** Work required **
Print the range of lines that opens with the line containing "l(base, b.inputs['Base Color'])" and closes with the last line of the listing. Include both ends; print nothing more.

::: Input records :::

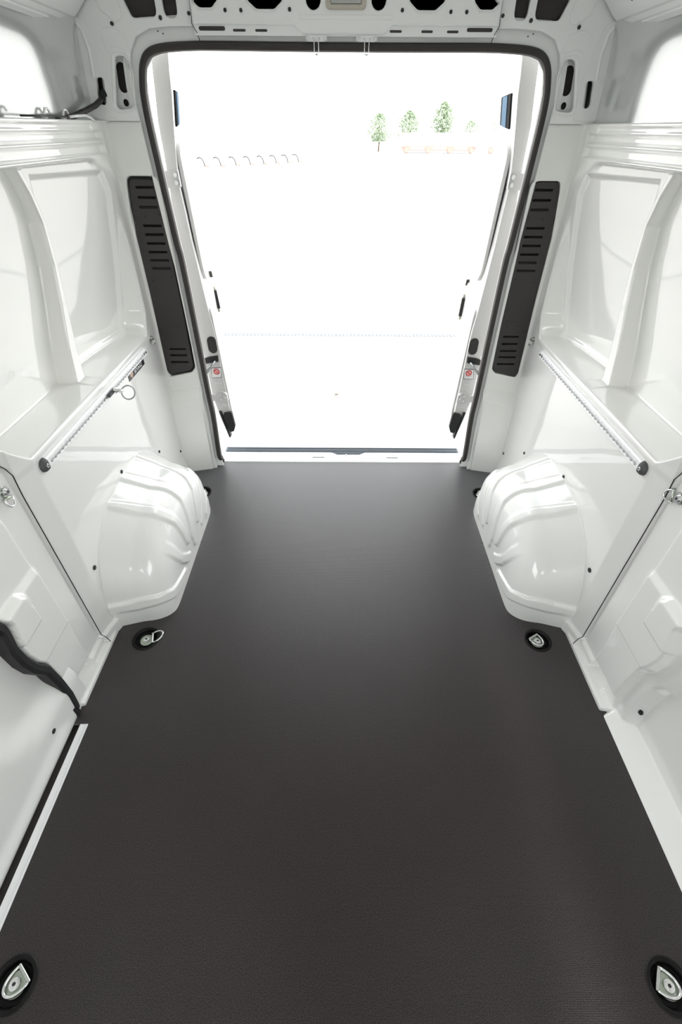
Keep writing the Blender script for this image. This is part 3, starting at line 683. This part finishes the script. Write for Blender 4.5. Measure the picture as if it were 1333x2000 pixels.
# ================================================================ REAR DOORS (opened outwards)
EDGE = [(1.90, .670, .740), (1.82, .680, .747), (1.76, .688, .754), (1.70, .693, .760), (1.61, .707, .771), (1.51, .721, .771), (1.45, .727, .773), (1.385, .731, .775), (1.287, .725, .783),
        (1.164, .720, .790), (1.12, .716, .789), (.98, .706, .784), (.85, .696, .785), (.78, .688, .782), (.71, .684, .775), (.67, .683, .768), (.637, .683, .762), (.57, .682, .764), (.49, .680, .761),
        (.42, .678, .759), (.35, .676, .752), (.29, .672, .742), (.24, .673, .732), (.17, .684, .716), (.13, .686, .702)]
def rear_door(s, n, ang, win, label, latch_z):
    t = thing('door_%d' % n, label, 'door', (s*.715, 2.47, .13), kind='structure')
    # local frame: u = along the opened leaf, w = outwards
    a = math.radians(ang); du = Vector((s*math.sin(a), math.cos(a), 0)); dw = Vector((s, 0, 0)); o0 = Vector((s*.715, 2.47, .13))
    def W3(z, xi, u, w): return Vector((s*xi, 2.47, z))+du*u+dw*w-o0
    L = .745; us = [0, .012, .05, .12, .30, .50, .68, .735, L]
    V = []; K = 0
    for z, xi, xo in EDGE:
        ring = []
        th_ = xo-xi
        for u in us: ring.append(W3(z, xi, u, .004*(u > .02)))
        for u in us[::-1]: ring.append(W3(z, xi, u, th_ if u < .6 else th_*(1-(u-.6)*2.6)))
        K = len(ring); V += ring
    Fc = []
    for i in range(len(EDGE)-1):
        for k in range(K):
            k2 = (k+1) % K; Fc.append((i*K+k, i*K+k2, (i+1)*K+k2, (i+1)*K+k))
    Fc.append(tuple(range(K))); Fc.append(tuple((len(EDGE)-1)*K+k for k in range(K)))
    pyobj('door_shell', V, Fc, M['doorpaint'], t, .5)
    def xi_at(z): return float(np.interp(z, [e[0] for e in EDGE][::-1], [e[1] for e in EDGE][::-1]))
    def xo_at(z): return float(np.interp(z, [e[0] for e in EDGE][::-1], [e[2] for e in EDGE][::-1]))
    def on_inner(name, zu, w0, w1, m, bev=.003):
        """block on the inner face: zu = [(u,z),...] outline, between w0 and w1 off the face (negative = into the view)"""
        N = len(zu); Vv = [W3(z, xi_at(z), u, w) for w in (w0, w1) for u, z in zu]
        F2 = [tuple(range(N)), tuple(range(2*N-1, N-1, -1))]+[(k, (k+1) % N, N+(k+1) % N, N+k) for k in range(N)]
        return pyobj(name, Vv, F2, m, t, .5)
    def on_edge(name, xz, y0, y1, m, bev=.0):
        """block on the hinge-side edge face: xz outline in |x|,z"""
        N = len(xz); Vv = [Vector((s*x, y, z))-o0 for y in (y0, y1) for x, z in xz]
        F2 = [tuple(range(N)), tuple(range(2*N-1, N-1, -1))]+[(k, (k+1) % N, N+(k+1) % N, N+k) for k in range(N)]
        return pyobj(name, Vv, F2, m, t, .5)
    # window slot
    w0, w1 = win
    on_inner('window_frame', rnd([(w0, 1.595), (w1, 1.612), (w1, 1.715), (w0, 1.715)], .010), -.003, .012, M['matt'])
    on_inner('window_pane', rnd([(w0+(w1-w0)*.28, 1.600), (w0+(w1-w0)*.78, 1.608), (w0+(w1-w0)*.78, 1.712), (w0+(w1-w0)*.28, 1.710)], .004), -.006, -.002, M['film'])
    # inner trim panel and lower trim board
    on_inner('inner_panel', rnd([(.10, 1.53), (.20, 1.56), (.60, 1.56), (.66, 1.50), (.66, 1.02), (.60, .96), (.25, .96), (.16, 1.02)], .05), -.012, .004, M['doorpaint'])
    on_inner('trim_board', rnd([(.06, .86), (.66, .86), (.68, .22), (.10, .22)], .03), -.007, .004, M['doorpaint'])
    # latch near the free edge
    on_inner('latch_plate', rnd([(.655, latch_z-.09), (.735, latch_z-.09), (.735, latch_z+.07), (.655, latch_z+.07)], .012), -.014, .003, M['beige'])
    on_inner('latch_bolt', rnd([(.630, latch_z-.06), (.655, latch_z-.06), (.655, latch_z+.05), (.630, latch_z+.05)], .006), -.020, .003, M['black'])
    on_inner('latch_knob', rnd([(.69, latch_z+.11), (.715, latch_z+.11), (.715, latch_z+.145), (.69, latch_z+.145)], .008), -.014, .003, M['rubber'])
    # edge fittings
    on_edge('blanking_plug', stadium(.709, .693, .048, .090), 2.466, 2.472, M['plug'])
    on_edge('check_strap_box', rnd([(.688, .636), (.740, .628), (.765, .618), (.765, .590), (.690, .603)], .003), 2.462, 2.472, M['black'])
    tube('check_strap', [Vector(p)-o0 for p in ((s*.705, 2.45, .612), (s*.735, 2.42, .58), (s*.762, 2.385, .548))], .0065, M['dullsteel'], t)
    stl = on_edge('warning_label', rnd([(.682, .565), (.735, .562), (.742, .508), (.690, .511)], .003), 2.4675, 2.471, M['white']); stl['label'] = 'square white warning label with a red prohibition ring'
    on_edge('label_border', rnd([(.680, .568), (.737, .565), (.744, .505), (.688, .508)], .004), 2.4682, 2.471, M['capg'])
    c0 = Vector((s*.711, 2.4670, .543))-o0; c1 = c0+Vector((0, -.0003, 0))
    for (rr, mm, off) in ((.0175, M['red'], 0), (.0125, M['pink'], -.0006)):
        Vv = [c0+Vector((rr*math.cos(2*PI*k/28), off, rr*math.sin(2*PI*k/28))) for k in range(28)]
        pyobj('prohibition_disc', Vv, [tuple(range(28))], mm, t)
    d45 = [(-.013, .0085), (-.010, .012), (.013, -.0085), (.010, -.012)]
    pyobj('prohibition_bar', [c0+Vector((x, -.0010, z)) for x, z in d45], [(0, 1, 2, 3)], M['red'], t)
    # lower hinge
    hp = on_edge('hinge', [(.805, .412), (.735, .410), (.718, .435), (.690, .428), (.672, .412), (.670, .370), (.690, .360), (.735, .372), (.805, .360)], 2.455, 2.470, M['doorpaint'])
    for x, z in ((.705, .412), (.683, .395), (.706, .382)): cyl('hinge_bolt', Vector((s*x, 2.450, z))-o0, Vector((s*x, 2.456, z))-o0, .0065, M['steel'], t, 6, .001)
    # upper hinge
    on_edge('hinge', rnd([(.795, 1.447), (.722, 1.455), (.720, 1.392), (.795, 1.388)], .004), 2.455, 2.470, M['doorpaint'])
    for z in (1.436, 1.408): cyl('hinge_bolt', Vector((s*.735, 2.448, z))-o0, Vector((s*.735, 2.456, z))-o0, .009, M['steel'], t, 14, .0015)
    for z in (.36, .415): cyl('hinge_pin', Vector((s*.79, 2.448, z-.02))-o0, Vector((s*.79, 2.448, z+.012))-o0, .007, M['doorpaint'], t, 12, .001)
    # buffer and lower lip
    on_edge('rubber_buffer', rnd([(.660, .300), (.710, .288), (.712, .255), (.690, .165), (.665, .170), (.652, .205)], .008), 2.452, 2.474, M['black'])
    on_edge('lower_lip', [(.724, .300), (.735, .300), (.700, .125), (.692, .125)], 2.455, 2.474, M['black'])
    # raised stamp marks below the label (not legible)
    for k in range(3): on_edge('stamp_mark', [(.695+.014*k, .476), (.704+.014*k, .476), (.704+.014*k, .473), (.695+.014*k, .473)], 2.4685, 2.471, M['white'])
    for k in range(2): on_edge('stamp_mark', [(.685, .345-.012*k), (.722, .345-.012*k), (.722, .342-.012*k), (.685, .342-.012*k)], 2.4685, 2.471, M['white'])
rear_door(-1, 2, 11.5, (.15, .36), 'opened left rear door leaf seen edge on beyond the seal', .76)
rear_door(1, 3, 8.5, (.20, .55), 'opened right rear door leaf seen edge on beyond the seal', .72)

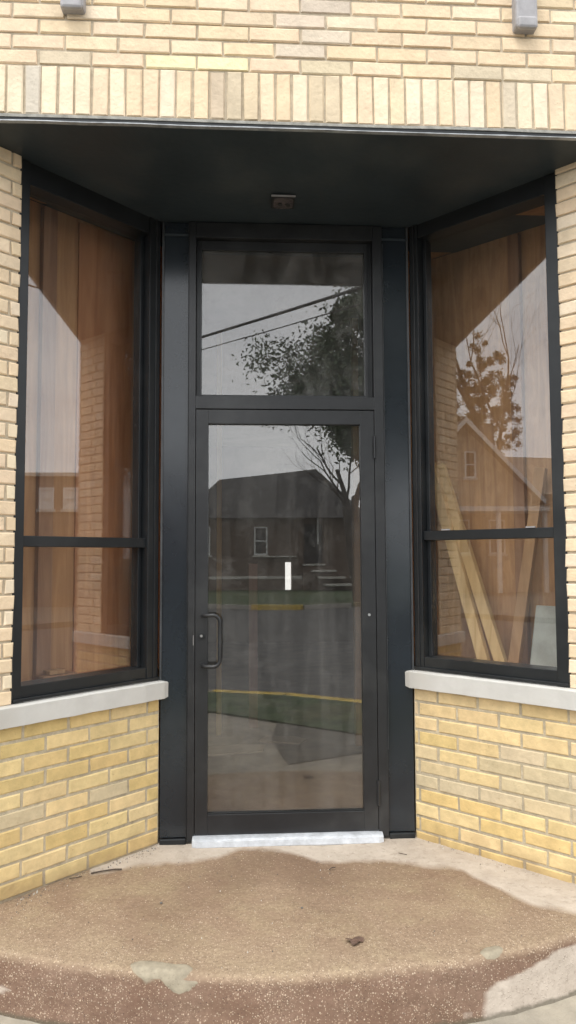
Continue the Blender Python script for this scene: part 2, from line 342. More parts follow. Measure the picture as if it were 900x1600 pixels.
# ================================================================== the stoop
def stoop():
    R0 = 2.79; YE = -1.165
    xs = [(-1.62+i*3.24/340) for i in range(341)]
    verts = []; pat = []; wear = []
    bound = [(-2, .3), (-.93, -.10), (-.90, -.318), (-.82, -.30), (-.674, -.227), (-.456, -.207), (-.323, -.166), (-.218, -.076), (-.033, -.115), (.06, -.19), (.14, -.248), (.437, -.269), (.603, -.329), (.762, -.394), (.834, -.526), (.901, -.649), (.974, -.736), (1.105, -.8), (2, -.9)]
    def bd(x):
        for (x0, y0), (x1, y1) in zip(bound, bound[1:]):
            if x0 <= x <= x1: return y0+(y1-y0)*(x-x0)/(x1-x0)
        return 1
    ss = lambda a, b, x: max(0, min(1, (x-a)/(b-a)))
    NY = 110
    for x in xs:
        ye = YE+(R0-math.sqrt(max(0, R0*R0-x*x))); ye += .010*noise.noise(Vector((x*2.3, 3, 0)))+.004*noise.noise(Vector((x*14, 5, 0)))
        rad = .032+.006*noise.noise(Vector((x*5, 9, 0)))
        col = []
        y0 = .10
        for j in range(NY):
            y = y0+(ye+rad-y0)*(j/(NY-1))**.85
            col.append((x, y, 0))
        for j in range(1, 7):
            a = j/6*PI/2*.92; col.append((x, ye+rad-rad*math.sin(a), -rad*(1-math.cos(a))))
        zb = col[-1][2]; yb = col[-1][1]
        for j in range(1, 19): col.append((x, yb-.035*j/18, zb+(-.21-zb)*j/18))
        for k, (a, b, c) in enumerate(col):
            nn = noise.fractal(Vector((a*9, b*9, c*9)), 1, 2, 4); n3 = noise.noise(Vector((a*3, b*3, 1)))
            dz = .003*nn+.006*noise.noise(Vector((a*2, b*2, 7)))
            top = c > -.004
            # repairs and pale border
            pm = 0
            e = nn*.035
            pm = ss(-.04, .035, b-bd(a)+e) if b > -.9 else 0
            face = 0 if top else min(1, -c/.03)
            if not top or b < ye+.06:
                q = ss(-.012, .02, (a-.62)+.015*nn-.6*max(0, .075+c)) * ss(.0, .012, -c-.10+.075*ss(.62, .95, a)+.012*nn)
                pm = max(pm, q)
                pm = max(pm, .8*ss(0, .3, .35+nn*.5-((a-.55)/.05)**2-((c+.165)/.018)**2), .8*ss(0, .3, .4+nn*.5-((a+1.12)/.14)**2-((c+.11)/.02)**2))
            grey = 0
            d1 = abs(a+.50)/.115; d2 = abs(b-(ye+.035))/.036
            if d1 < 1.3 and d2 < 1.6: grey = max(grey, ss(0, .25, 1-(d1**4+d2**2)**.5+.25*nn))
            if abs(a+.46) < .1 and c < -.02: grey = max(grey, ss(0, .2, .55-abs(a+.43)/.14-(-c-.02)/.05+.5*nn))
            d1 = abs(a-.675)/.055; d2 = abs(b-(ye+.03))/.03
            if d1 < 1.4 and d2 < 1.6: grey = max(grey, ss(0, .25, 1-(d1**2+d2**2)**.5+.2*nn))
            if grey > .3 and top: dz += .008*grey
            if not top: bo = .004*nn+.004*noise.noise(Vector((a*6, c*20, 2))); verts.append((a, b-bo-.004*grey, c+dz*.5-.04))
            else: verts.append((a, b, c+dz-.04))
            pat.append((pm, grey, face)); wear.append(ss(-.55, 0, -(b-ye)) if top else 1)
    K = NY+6+18
    fs = [(i*K+j, i*K+j+1, (i+1)*K+j+1, (i+1)*K+j) for i in range(len(xs)-1) for j in range(K-1)]
    me = bpy.data.meshes.new('stoop'); me.from_pydata(verts, [], fs)
    a = me.attributes.new('repair', 'FLOAT_COLOR', 'POINT'); a.data.foreach_set('color', [v for p in pat for v in (*p, 1)])
    a = me.attributes.new('wear', 'FLOAT', 'POINT'); a.data.foreach_set('value', wear)
    me.polygons.foreach_set('use_smooth', [True]*len(me.polygons))
    bm = bmesh.new(); bm.from_mesh(me); bmesh.ops.recalc_face_normals(bm, faces=bm.faces); 
    if bm.faces[5000].normal.z < 0: bmesh.ops.reverse_faces(bm, faces=bm.faces)
    bm.to_mesh(me); bm.free()
    o = bpy.data.objects.new('stoop', me); C.objects.link(o)
    m = bpy.data.materials.new('exposed_aggregate'); m.use_nodes = True
    t = m.node_tree; n = t.nodes; l = t.links.new; b = n['Principled BSDF']; b.inputs['Roughness'].default_value = .85; b.inputs['Specular IOR Level'].default_value = .3
    tc = n.new('ShaderNodeTexCoord')
    at = n.new('ShaderNodeAttribute'); at.attribute_name = 'repair'; sp = n.new('ShaderNodeSeparateColor'); l(at.outputs['Color'], sp.inputs[0])
    wr = n.new('ShaderNodeAttribute'); wr.attribute_name = 'wear'
    def nz(s, d=6, r=.6):
        z = n.new('ShaderNodeTexNoise'); z.inputs['Scale'].default_value = s; z.inputs['Detail'].default_value = d; z.inputs['Roughness'].default_value = r
        l(tc.outputs['Object'], z.inputs[0]); return z.outputs[0]
    def mr(x, a0, a1, b0=0, b1=1):
        q = n.new('ShaderNodeMapRange'); q.inputs[1].default_value = a0; q.inputs[2].default_value = a1; q.inputs[3].default_value = b0; q.inputs[4].default_value = b1; l(x, q.inputs[0]); return q.outputs[0]
    def mixc(f, c1, c2, mode='MIX'):
        q = n.new('ShaderNodeMix'); q.data_type = 'RGBA'; q.blend_type = mode
        for i, x in ((0, f), (6, c1), (7, c2)):
            if isinstance(x, (tuple,)): q.inputs[i].default_value = (*x, 1)
            elif isinstance(x, (int, float)): q.inputs[i].default_value = x
            else: l(x, q.inputs[i])
        return q.outputs[2]
    def mth(op, a, b2):
        q = n.new('ShaderNodeMath'); q.operation = op
        for i, x in enumerate((a, b2)):
            if isinstance(x, (int, float)): q.inputs[i].default_value = x
            else: l(x, q.inputs[i])
        return q.outputs[0]
    base = mixc(mr(nz(2.2, 5), .38, .62), (.30, .215, .145), (.235, .158, .105))
    base = mixc(mr(nz(5.0, 8, .7), .45, .7), base, (.34, .265, .165))
    base = mixc(mr(nz(1.3, 4, .5), .50, .66, 0, .75), base, (.19, .125, .083))
    base = mixc(mr(wr.outputs['Fac'], .35, .95, 0, .45), base, (.36, .285, .195))
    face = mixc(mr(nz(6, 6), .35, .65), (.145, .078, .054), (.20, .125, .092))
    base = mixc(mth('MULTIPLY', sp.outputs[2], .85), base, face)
    base = mixc(mr(nz(70, 3), .3, .7, 0, .5), base, (.12, .075, .05))
    # pale and dark chips of stone
    def specks(scale, thr, f0, f1, col):
        nonlocal base
        v = n.new('ShaderNodeTexVoronoi'); v.inputs['Scale'].default_value = scale; v.inputs['Randomness'].default_value = 1; l(tc.outputs['Object'], v.inputs[0])
        s2 = n.new('ShaderNodeSeparateColor'); l(v.outputs['Color'], s2.inputs[0])
        dens = mth('MULTIPLY', mr(wr.outputs['Fac'], 0, 1, f0, f1), mr(nz(7, 4), .35, .65, .35, 1.3))
        keep = mth('LESS_THAN', s2.outputs[0], dens)
        near = mr(v.outputs['Distance'], thr, thr*.6)
        cc = mixc(s2.outputs[1], col, tuple(min(1, c*1.5) for c in col))
        base = mixc(mth('MULTIPLY', mth('MULTIPLY', keep, near), mr(nz(scale*.4, 2), .3, .6, .25, .85)), base, cc)
        return mth('MULTIPLY', keep, near)
    h1 = specks(120, .42, .10, .30, (.40, .32, .24))
    h2 = specks(230, .45, .14, .34, (.40, .31, .22))
    specks(160, .42, .06, .12, (.055, .035, .03))
    pale = mixc(mr(nz(7, 8, .7), .35, .7), (.52, .455, .385), (.38, .325, .27))
    pale = mixc(mr(nz(35, 5, .7), .55, .75, 0, .6), pale, (.2, .165, .13))
    edge = mth('ADD', sp.outputs[0], mth('MULTIPLY', mth('SUBTRACT', nz(25, 6, .7), .5), .5))
    base = mixc(mr(edge, .12, .9, 0, .92), base, pale)
    base = mixc(mr(sp.outputs[1], .35, .6), base, mixc(mr(nz(30, 4), .3, .7), (.33, .29, .215), (.22, .19, .14)))
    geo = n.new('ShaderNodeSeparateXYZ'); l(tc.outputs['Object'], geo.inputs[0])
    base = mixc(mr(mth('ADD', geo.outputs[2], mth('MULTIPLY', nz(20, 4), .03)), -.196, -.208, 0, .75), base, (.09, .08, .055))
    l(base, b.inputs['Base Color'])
    bp = n.new('ShaderNodeBump'); bp.inputs['Strength'].default_value = .7; bp.inputs['Distance'].default_value = .003
    l(mth('ADD', mth('ADD', nz(80, 5), mth('MULTIPLY', h1, .6)), nz(14, 4)), bp.inputs['Height']); l(bp.outputs[0], b.inputs['Normal'])
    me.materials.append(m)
    return o
st = stoop()
tagit(st, 'curved brown exposed aggregate entrance step with pale patched edges, below the door', 'step')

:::

** Reply to the exercise **
    l(base, b.inputs['Base Color'])
    bp = n.new('ShaderNodeBump'); bp.inputs['Strength'].default_value = .7; bp.inputs['Distance'].default_value = .003
    l(mth('ADD', mth('ADD', nz(80, 5), mth('MULTIPLY', h1, .6)), nz(14, 4)), bp.inputs['Height']); l(bp.outputs[0], b.inputs['Normal'])
    me.materials.append(m)
    return o
st = stoop()
tagit(st, 'curved brown exposed aggregate entrance step with pale patched edges, below the door', 'step')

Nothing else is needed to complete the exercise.